Problem to solve
Repeat all the material exactly; pictures stay out of your copy.

——————

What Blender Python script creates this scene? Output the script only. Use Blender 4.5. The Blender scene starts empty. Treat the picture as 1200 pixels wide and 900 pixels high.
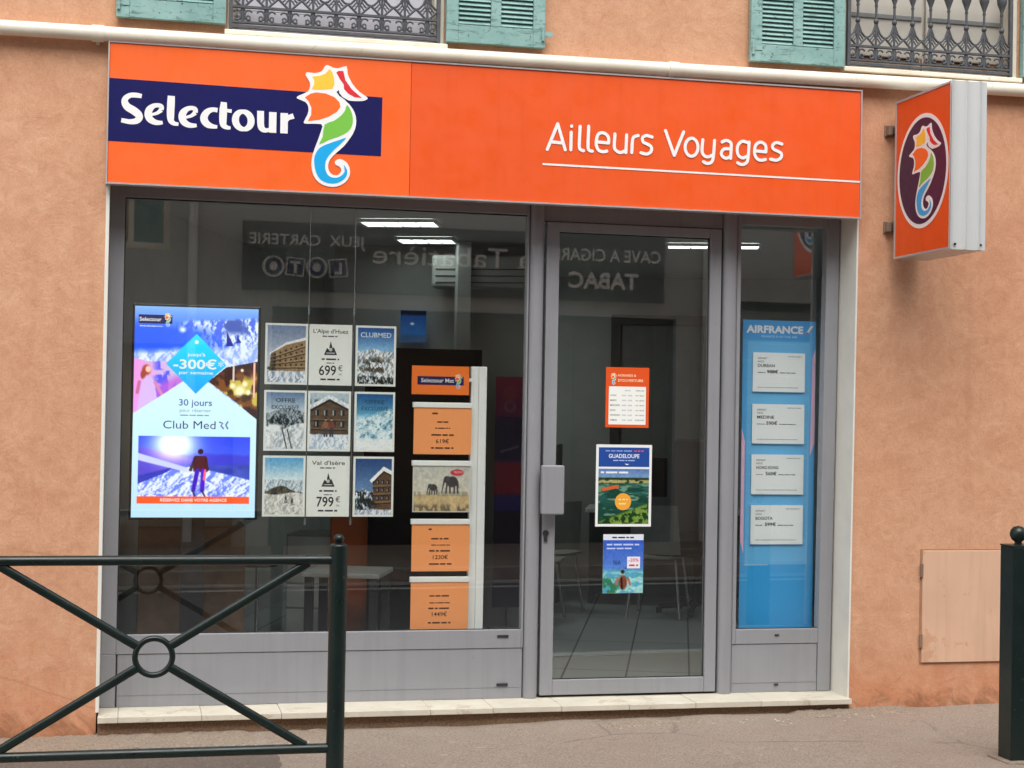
import bpy, bmesh, math, random
import numpy as np
from math import sin, cos, pi, radians as R
from mathutils import Vector, Matrix

# ------------------------------------------------------------------ camera, world, sun, exposure
scene = bpy.context.scene
col = scene.collection
rng = random.Random(7)

cam = bpy.data.objects.new('camera', bpy.data.cameras.new('camera')); col.objects.link(cam)
cam.data.sensor_width = 36.0
cam.data.lens = 1907.02 / 1200 * 36
cam.data.clip_start = 0.05; cam.data.clip_end = 800
def look(yaw, pitch, roll):
    f = Vector((sin(yaw)*cos(pitch), cos(yaw)*cos(pitch), sin(pitch)))
    r = Vector((cos(yaw), -sin(yaw), 0)); u = r.cross(f)
    r2 = cos(roll)*r + sin(roll)*u; u2 = -sin(roll)*r + cos(roll)*u
    return Matrix((r2, u2, -f)).transposed().to_4x4()
cam.matrix_world = Matrix.Translation((-2.0895, -8.0827, 1.6267)) @ look(0.2272, 0.0160, 0.0173)
scene.camera = cam

SUN_EL, SUN_AZ = R(56), R(188)          # azimuth measured clockwise from +y
world = bpy.data.worlds.new('World'); scene.world = world; world.use_nodes = True
wn = world.node_tree.nodes; wl = world.node_tree.links
sky = wn.new('ShaderNodeTexSky'); sky.sky_type = 'NISHITA'; sky.sun_disc = False
sky.sun_elevation = SUN_EL; sky.sun_rotation = SUN_AZ; sky.air_density = 1.0; sky.dust_density = 3.0
hs = wn.new('ShaderNodeHueSaturation'); hs.inputs['Saturation'].default_value = 0.25   # overcast: nearly neutral
wl.new(sky.outputs[0], hs.inputs['Color']); wl.new(hs.outputs[0], wn['Background'].inputs['Color'])
wn['Background'].inputs['Strength'].default_value = 0.13
sun = bpy.data.objects.new('sun', bpy.data.lights.new('sun', 'SUN')); col.objects.link(sun)
sun.data.energy = 1.5; sun.data.angle = R(55); sun.data.color = (1.0, 0.98, 0.95)
sd = Vector((sin(SUN_AZ)*cos(SUN_EL), cos(SUN_AZ)*cos(SUN_EL), sin(SUN_EL)))
sun.rotation_euler = (-sd).to_track_quat('-Z', 'Y').to_euler(); sun.location = sd*40
vs = scene.view_settings; vs.view_transform = 'Standard'; vs.look = 'None'; vs.gamma = 1.0; vs.use_curve_mapping = False
vs.exposure = 0.82
scene.display_settings.display_device = 'sRGB'
scene.cycles.max_bounces = 10; scene.cycles.transparent_max_bounces = 16
scene.cycles.glossy_bounces = 5; scene.cycles.diffuse_bounces = 5

# ------------------------------------------------------------------ helpers: materials
def lin(c):
    return tuple((x/12.92 if x <= .04045 else ((x+.055)/1.055)**2.4) for x in c)
def s8(r, g, b): return lin((r/255, g/255, b/255))
def new_mat(name):
    m = bpy.data.materials.new(name); m.use_nodes = True
    nt = m.node_tree; return m, nt, nt.nodes['Principled BSDF']
def node(nt, typ, **kw):
    n = nt.nodes.new(typ)
    for k, v in kw.items():
        if k in n.inputs: n.inputs[k].default_value = v
        else: setattr(n, k, v)
    return n
def noise(nt, scale, detail=4, rough=.55, vec=None):
    n = node(nt, 'ShaderNodeTexNoise', Scale=scale, Detail=detail, Roughness=rough)
    if vec is None:
        tc = nt.nodes.get('TC') or node(nt, 'ShaderNodeTexCoord'); tc.name = 'TC'; vec = tc.outputs['Object']
    nt.links.new(vec, n.inputs['Vector']); return n
def ramp(nt, src, stops):
    r = node(nt, 'ShaderNodeValToRGB'); e = r.color_ramp.elements
    while len(e) < len(stops): e.new(0.5)
    for i, (p, c) in enumerate(stops):
        e[i].position = p; e[i].color = (*c, 1) if len(c) == 3 else c
    nt.links.new(src, r.inputs[0]); return r
def mixc(nt, fac, a, b, mode='MIX'):
    m = node(nt, 'ShaderNodeMix', data_type='RGBA', blend_type=mode)
    if isinstance(fac, (int, float)): m.inputs[0].default_value = fac
    else: nt.links.new(fac, m.inputs[0])
    for s, x in ((6, a), (7, b)):
        if isinstance(x, tuple): m.inputs[s].default_value = (*x, 1) if len(x) == 3 else x
        else: nt.links.new(x, m.inputs[s])
    return m.outputs[2]
def bump(nt, bs, src, strength=.3, dist=.01, prev=None):
    b = node(nt, 'ShaderNodeBump', Strength=strength, Distance=dist); nt.links.new(src, b.inputs['Height'])
    if prev is not None: nt.links.new(prev, b.inputs['Normal'])
    nt.links.new(b.outputs[0], bs.inputs['Normal']); return b.outputs[0]
def paint(name, c, rough=.5, metal=0, var=.12, scale=6, bmp=.0, bscale=120, spec=.5):
    """plain coating with a little uneven tone, wear in gloss and optional grain"""
    m, nt, bs = new_mat(name)
    n = noise(nt, scale, 5)
    d = tuple(x*(1-var) for x in c); l = tuple(min(1, x*(1+var)) for x in c)
    nt.links.new(ramp(nt, n.outputs[0], [(.3, d), (.7, l)]).outputs[0], bs.inputs['Base Color'])
    n2 = noise(nt, scale*5, 3)
    r = ramp(nt, n2.outputs[0], [(.3, (rough*.85,)*3), (.7, (min(1, rough*1.2),)*3)])
    nt.links.new(r.outputs[0], bs.inputs['Roughness'])
    bs.inputs['Metallic'].default_value = metal; bs.inputs['Specular IOR Level'].default_value = spec
    if bmp: bump(nt, bs, noise(nt, bscale, 3).outputs[0], bmp, .004)
    return m
def geo_z(nt, axis=2):
    g = node(nt, 'ShaderNodeNewGeometry'); s = node(nt, 'ShaderNodeSeparateXYZ')
    nt.links.new(g.outputs['Position'], s.inputs[0]); return s.outputs[axis], g.outputs['Position']
def mth(nt, op, a, b=None, c=None):
    m = node(nt, 'ShaderNodeMath', operation=op)
    for i, x in enumerate((a, b, c)):
        if x is None: continue
        if isinstance(x, (int, float)): m.inputs[i].default_value = x
        else: nt.links.new(x, m.inputs[i])
    return m.outputs[0]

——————

Answer in full
What Blender Python script creates this scene? Output the script only. Use Blender 4.5. The Blender scene starts empty. Treat the picture as 1200 pixels wide and 900 pixels high.
import bpy, bmesh, math, random
import numpy as np
from math import sin, cos, pi, radians as R
from mathutils import Vector, Matrix

# ------------------------------------------------------------------ camera, world, sun, exposure
scene = bpy.context.scene
col = scene.collection
rng = random.Random(7)

cam = bpy.data.objects.new('camera', bpy.data.cameras.new('camera')); col.objects.link(cam)
cam.data.sensor_width = 36.0
cam.data.lens = 1907.02 / 1200 * 36
cam.data.clip_start = 0.05; cam.data.clip_end = 800
def look(yaw, pitch, roll):
    f = Vector((sin(yaw)*cos(pitch), cos(yaw)*cos(pitch), sin(pitch)))
    r = Vector((cos(yaw), -sin(yaw), 0)); u = r.cross(f)
    r2 = cos(roll)*r + sin(roll)*u; u2 = -sin(roll)*r + cos(roll)*u
    return Matrix((r2, u2, -f)).transposed().to_4x4()
cam.matrix_world = Matrix.Translation((-2.0895, -8.0827, 1.6267)) @ look(0.2272, 0.0160, 0.0173)
scene.camera = cam

SUN_EL, SUN_AZ = R(56), R(188)          # azimuth measured clockwise from +y
world = bpy.data.worlds.new('World'); scene.world = world; world.use_nodes = True
wn = world.node_tree.nodes; wl = world.node_tree.links
sky = wn.new('ShaderNodeTexSky'); sky.sky_type = 'NISHITA'; sky.sun_disc = False
sky.sun_elevation = SUN_EL; sky.sun_rotation = SUN_AZ; sky.air_density = 1.0; sky.dust_density = 3.0
hs = wn.new('ShaderNodeHueSaturation'); hs.inputs['Saturation'].default_value = 0.25   # overcast: nearly neutral
wl.new(sky.outputs[0], hs.inputs['Color']); wl.new(hs.outputs[0], wn['Background'].inputs['Color'])
wn['Background'].inputs['Strength'].default_value = 0.13
sun = bpy.data.objects.new('sun', bpy.data.lights.new('sun', 'SUN')); col.objects.link(sun)
sun.data.energy = 1.5; sun.data.angle = R(55); sun.data.color = (1.0, 0.98, 0.95)
sd = Vector((sin(SUN_AZ)*cos(SUN_EL), cos(SUN_AZ)*cos(SUN_EL), sin(SUN_EL)))
sun.rotation_euler = (-sd).to_track_quat('-Z', 'Y').to_euler(); sun.location = sd*40
vs = scene.view_settings; vs.view_transform = 'Standard'; vs.look = 'None'; vs.gamma = 1.0; vs.use_curve_mapping = False
vs.exposure = 0.82
scene.display_settings.display_device = 'sRGB'
scene.cycles.max_bounces = 10; scene.cycles.transparent_max_bounces = 16
scene.cycles.glossy_bounces = 5; scene.cycles.diffuse_bounces = 5

# ------------------------------------------------------------------ helpers: materials
def lin(c):
    return tuple((x/12.92 if x <= .04045 else ((x+.055)/1.055)**2.4) for x in c)
def s8(r, g, b): return lin((r/255, g/255, b/255))
def new_mat(name):
    m = bpy.data.materials.new(name); m.use_nodes = True
    nt = m.node_tree; return m, nt, nt.nodes['Principled BSDF']
def node(nt, typ, **kw):
    n = nt.nodes.new(typ)
    for k, v in kw.items():
        if k in n.inputs: n.inputs[k].default_value = v
        else: setattr(n, k, v)
    return n
def noise(nt, scale, detail=4, rough=.55, vec=None):
    n = node(nt, 'ShaderNodeTexNoise', Scale=scale, Detail=detail, Roughness=rough)
    if vec is None:
        tc = nt.nodes.get('TC') or node(nt, 'ShaderNodeTexCoord'); tc.name = 'TC'; vec = tc.outputs['Object']
    nt.links.new(vec, n.inputs['Vector']); return n
def ramp(nt, src, stops):
    r = node(nt, 'ShaderNodeValToRGB'); e = r.color_ramp.elements
    while len(e) < len(stops): e.new(0.5)
    for i, (p, c) in enumerate(stops):
        e[i].position = p; e[i].color = (*c, 1) if len(c) == 3 else c
    nt.links.new(src, r.inputs[0]); return r
def mixc(nt, fac, a, b, mode='MIX'):
    m = node(nt, 'ShaderNodeMix', data_type='RGBA', blend_type=mode)
    if isinstance(fac, (int, float)): m.inputs[0].default_value = fac
    else: nt.links.new(fac, m.inputs[0])
    for s, x in ((6, a), (7, b)):
        if isinstance(x, tuple): m.inputs[s].default_value = (*x, 1) if len(x) == 3 else x
        else: nt.links.new(x, m.inputs[s])
    return m.outputs[2]
def bump(nt, bs, src, strength=.3, dist=.01, prev=None):
    b = node(nt, 'ShaderNodeBump', Strength=strength, Distance=dist); nt.links.new(src, b.inputs['Height'])
    if prev is not None: nt.links.new(prev, b.inputs['Normal'])
    nt.links.new(b.outputs[0], bs.inputs['Normal']); return b.outputs[0]
def paint(name, c, rough=.5, metal=0, var=.12, scale=6, bmp=.0, bscale=120, spec=.5):
    """plain coating with a little uneven tone, wear in gloss and optional grain"""
    m, nt, bs = new_mat(name)
    n = noise(nt, scale, 5)
    d = tuple(x*(1-var) for x in c); l = tuple(min(1, x*(1+var)) for x in c)
    nt.links.new(ramp(nt, n.outputs[0], [(.3, d), (.7, l)]).outputs[0], bs.inputs['Base Color'])
    n2 = noise(nt, scale*5, 3)
    r = ramp(nt, n2.outputs[0], [(.3, (rough*.85,)*3), (.7, (min(1, rough*1.2),)*3)])
    nt.links.new(r.outputs[0], bs.inputs['Roughness'])
    bs.inputs['Metallic'].default_value = metal; bs.inputs['Specular IOR Level'].default_value = spec
    if bmp: bump(nt, bs, noise(nt, bscale, 3).outputs[0], bmp, .004)
    return m
def geo_z(nt, axis=2):
    g = node(nt, 'ShaderNodeNewGeometry'); s = node(nt, 'ShaderNodeSeparateXYZ')
    nt.links.new(g.outputs['Position'], s.inputs[0]); return s.outputs[axis], g.outputs['Position']
def mth(nt, op, a, b=None, c=None):
    m = node(nt, 'ShaderNodeMath', operation=op)
    for i, x in enumerate((a, b, c)):
        if x is None: continue
        if isinstance(x, (int, float)): m.inputs[i].default_value = x
        else: nt.links.new(x, m.inputs[i])
    return m.outputs[0]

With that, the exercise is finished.